Of course, it's a rather silly but fun article. It looks like for most of the comparison, each subject did just one trial. Three trials at most.

For the mp3 vs CD trial, for example, 18 our of 24 people preferred the CD in what seems to be a single trial each. How to measure the statistical significance of that?
muaddib
No details in the test what encoder was used for those mp3's. Not even bitrate.
eevan
Well, it's good that he didn't post those results here, as he would have been considered quite incompetent smile.gif
But it seems ok for the Wall Street Journal.
sld
Already quite impressive that A-B was used.

Now since they have all the comfy setups they can create, they should increase the number of trials, yes. There shouldn't be any more claims of listening fatigue.
Garf
If the goal is to check what the average human can do, it does not matter if one person takes 10 trials or 10 persons take 1 trial. In fact the latter is better because it takes a bigger sample of humans.

18 out of 24 is a highly significant ABX. The question is of course if "three-quarters" really means 18 smile.gif
It is no surprise that poorly encoded or very low bitrate MP3's are distinguishable from a CD.

When talking about the test of speaker cables, he reports 61% of 39 people correctly identifying the cable. But that is actually not a statistically significant result.
krabapple
QUOTE (Garf @ Jan 17 2008, 12:33) *
If the goal is to check what the average human can do, it does not matter if one person takes 10 trials or 10 persons take 1 trial.

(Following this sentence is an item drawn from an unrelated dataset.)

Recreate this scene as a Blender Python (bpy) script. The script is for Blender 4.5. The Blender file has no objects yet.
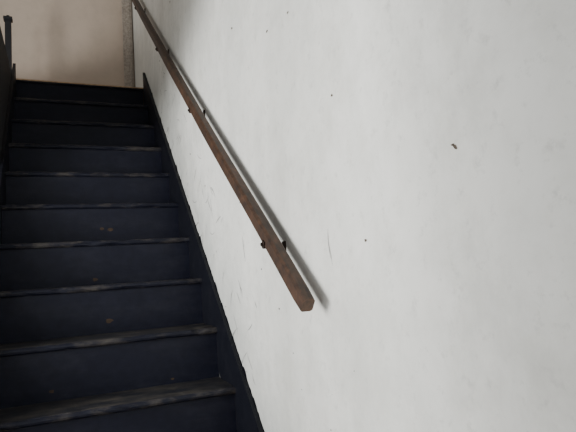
import bpy, bmesh, math, random
from mathutils import Matrix, Vector, noise
random.seed(4)
RISE=.1993; RUN=.2125; S=RISE/RUN; W=.855; T=.017
ZL=9*RISE; ZF=-6*RISE; YL=9*RUN; YB=2.43
col=bpy.context.collection

# ---------- materials ----------
def mat(name):
    m=bpy.data.materials.new(name); m.use_nodes=True
    nt=m.node_tree; return m,nt,nt.nodes['Principled BSDF']
def N(nt,t,**k):
    n=nt.nodes.new(t)
    for a,b in k.items():
        if a in n.inputs.keys(): n.inputs[a].default_value=b
        else: setattr(n,a,b)
    return n
def noise_n(nt,scale,detail=4,rough=.55,mapscale=(1,1,1)):
    tc=N(nt,'ShaderNodeTexCoord'); mp=N(nt,'ShaderNodeMapping'); mp.inputs['Scale'].default_value=mapscale
    nt.links.new(tc.outputs['Object'],mp.inputs['Vector'])
    n=N(nt,'ShaderNodeTexNoise'); n.inputs['Scale'].default_value=scale; n.inputs['Detail'].default_value=detail; n.inputs['Roughness'].default_value=rough
    nt.links.new(mp.outputs[0],n.inputs['Vector']); return n
def ramp(nt,src,stops):
    r=N(nt,'ShaderNodeValToRGB'); e=r.color_ramp.elements
    while len(e)<len(stops): e.new(.5)
    for i,(p,c) in enumerate(stops):
        e[i].position=p; e[i].color=(*c,1) if len(c)==3 else c
    nt.links.new(src,r.inputs[0]); return r
def mix(nt,fac,a,b,mode='MIX'):
    m=N(nt,'ShaderNodeMix'); m.data_type='RGBA'; m.blend_type=mode
    if isinstance(fac,float): m.inputs[0].default_value=fac
    else: nt.links.new(fac,m.inputs[0])
    for i,v in ((6,a),(7,b)):
        if isinstance(v,tuple): m.inputs[i].default_value=(*v,1)
        else: nt.links.new(v,m.inputs[i])
    return m.outputs[2]
def bump(nt,b,src,strength,dist):
    n=N(nt,'ShaderNodeBump'); n.inputs['Strength'].default_value=strength; n.inputs['Distance'].default_value=dist
    nt.links.new(src,n.inputs['Height']); nt.links.new(n.outputs[0],b.inputs['Normal'])

def wall_mat(name,base,dark,dirt,stair_dirt=True):
    m,nt,b=mat(name)
    n1=noise_n(nt,1.5,5,.5,(1,1.9,.45)); r1=ramp(nt,n1.outputs[0],[(.38,dark),(.60,base)])
    n2=noise_n(nt,9,8,.65); r2=ramp(nt,n2.outputs[0],[(.3,(.90,.90,.89)),(.55,(1,1,1))])
    c=mix(nt,1.0,r1.outputs[0],r2.outputs[0],'MULTIPLY')
    if stair_dirt:
        tc=N(nt,'ShaderNodeTexCoord'); sp=N(nt,'ShaderNodeSeparateXYZ'); nt.links.new(tc.outputs['Object'],sp.inputs[0])
        mu=N(nt,'ShaderNodeMath',operation='MULTIPLY_ADD'); mu.inputs[1].default_value=-S
        nt.links.new(sp.outputs[1],mu.inputs[0]); nt.links.new(sp.outputs[2],mu.inputs[2])
        # mu = height above the pitch line of the stair
        n3=noise_n(nt,7,8,.78); ad=N(nt,'ShaderNodeMath',operation='MULTIPLY_ADD'); ad.inputs[1].default_value=.9
        nt.links.new(n3.outputs[0],ad.inputs[0]); nt.links.new(mu.outputs[0],ad.inputs[2])
        r3=ramp(nt,ad.outputs[0],[(.50,(1,1,1)),(1.0,(0,0,0))]); 
        sc=N(nt,'ShaderNodeMath',operation='MULTIPLY'); sc.inputs[1].default_value=.8; nt.links.new(r3.outputs[0],sc.inputs[0])
        c=mix(nt,sc.outputs[0],c,dirt)
        n5=noise_n(nt,3.2,9,.75,(1,1.2,.8)); r5=ramp(nt,n5.outputs[0],[(.47,(0,0,0)),(.68,(.6,.6,.6))])
        c=mix(nt,r5.outputs[0],c,(.61,.61,.565))
        n6=noise_n(nt,26,6,.7,(1,1,1)); r6=ramp(nt,n6.outputs[0],[(.56,(0,0,0)),(.72,(.75,.75,.75))])
        c=mix(nt,r6.outputs[0],c,(.60,.60,.56))
    nt.links.new(c,b.inputs['Base Color']); b.inputs['Roughness'].default_value=.6
    n4=noise_n(nt,14,6,.6); bump(nt,b,n4.outputs[0],.35,.006)
    return m
M_wall=wall_mat('painted_plaster',(.885,.885,.835),(.765,.77,.725),(.47,.49,.465))
M_back=wall_mat('beige_plaster',(.57,.475,.39),(.50,.42,.345),(.4,.36,.3),False)
M_ceil=wall_mat('ceiling_paint',(.45,.45,.43),(.4,.4,.39),(.4,.4,.4),False)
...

In fact the latter is better because it takes a bigger sample of humans.

18 out of 24 is a highly significant ABX.


Well, significant , yes -- my bino_dist table says 18/24 has a p = .011 -- but that score is 'green' (good) rather than 'yellow' (great) on the table. wink.gif

QUOTE
The question is of course if "three-quarters" really means 18 smile.gif
It is no surprise that poorly encoded or very low bitrate MP3's are distinguishable from a CD.


Yes, but he wrote that they were 'high-quality' MP3s. Albeit with no explanation of what that means.
I've sent him an email asking what he meant.

(Also, 3/4 * 24 = 18, am I way off here?)


QUOTE
When talking about the test of speaker cables, he reports 61% of 39 people correctly identifying the cable. But that is actually not a statistically significant result.


But two of them were were John Atkinson and Michael Fremer! How can you disbelieve? laugh.gif
Ron Jones
QUOTE (Garf @ Jan 17 2008, 09:33) *
When talking about the test of speaker cables, he reports 61% of 39 people correctly identifying the cable. But that is actually not a statistically significant result.

That's great and everything, but how many listeners found cable A to be more danceable? tongue.gif
Trainwreck56
surely a sample size of 24 is too small to be able to draw any 'real' conclusions, even if the result is significant?